The Government report, which was released over a year after the initial research, was published on the department's website on the last day before Parliamentary recess. It found that a majority of people are “not interested in personally playing an active part in the management of their building”, especially in light of highly publicised issues such as the cladding remediation.

The Government’s findings are supported by new independent polling from JL Partners, commissioned by the Residential Freehold Association, which reveals that fewer than a fifth of people say they would be comfortable assuming the legal and financial liabilities for managing a building, as they would under a commonhold system.

The Government’s research is based on extensive focus group testing and shows that people feel the leasehold system limits their stress, as residents are not required to arrange repairs or maintenance, liaise or negotiate with neighbours, and do not hold legal responsibility for repairs or ensuring fellow leaseholders pay the required fees and service charges.

One respondent said, “I work full time and then on my days off, I want to relax and see my friends not be dealing with what would seem like another job.” Another respondent, said, “I'm a single mother, with 2 kids, this is too much.

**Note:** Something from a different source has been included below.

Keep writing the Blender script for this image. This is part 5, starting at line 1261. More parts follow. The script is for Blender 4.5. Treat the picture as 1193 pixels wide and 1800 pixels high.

Unless somebody makes it a lot easier for me or comes and helps me do what I need to do, I can’t contribute to this.”

The report contradicts the Government’s rhetoric on the subject, with the Secretary of State, Michael Gove, saying, “We need to end this feudal form of tenure and ensure individuals have the right to enjoy their own property fully.”

The research also raised concerns on how an alternative system of tenure would work in practice in larger, more complex blocks, with research suggesting that blocks with 8-20 units would be the cut-off point for any alternative form of tenure to function.

Mick Platt, Director of the RFA, commented:

“We have been calling on the Government to conduct an impact assessment on leasehold reform for several years now but they have consistently refused to do so and we now know why.

"There is simply no desire from residents, or the public at large, for the policy proposals they are pursuing. Policymaking should be based on evidence, not the desires of a vocal minority who would rather see leasehold abolished than properly regulated.

"The Government must seriously consider their position on this issue which will affect 4.9 million leaseholders across the country who, according to the Government’s own research, are largely happy with the leasehold system and do not want unnecessary burdens placed on them.”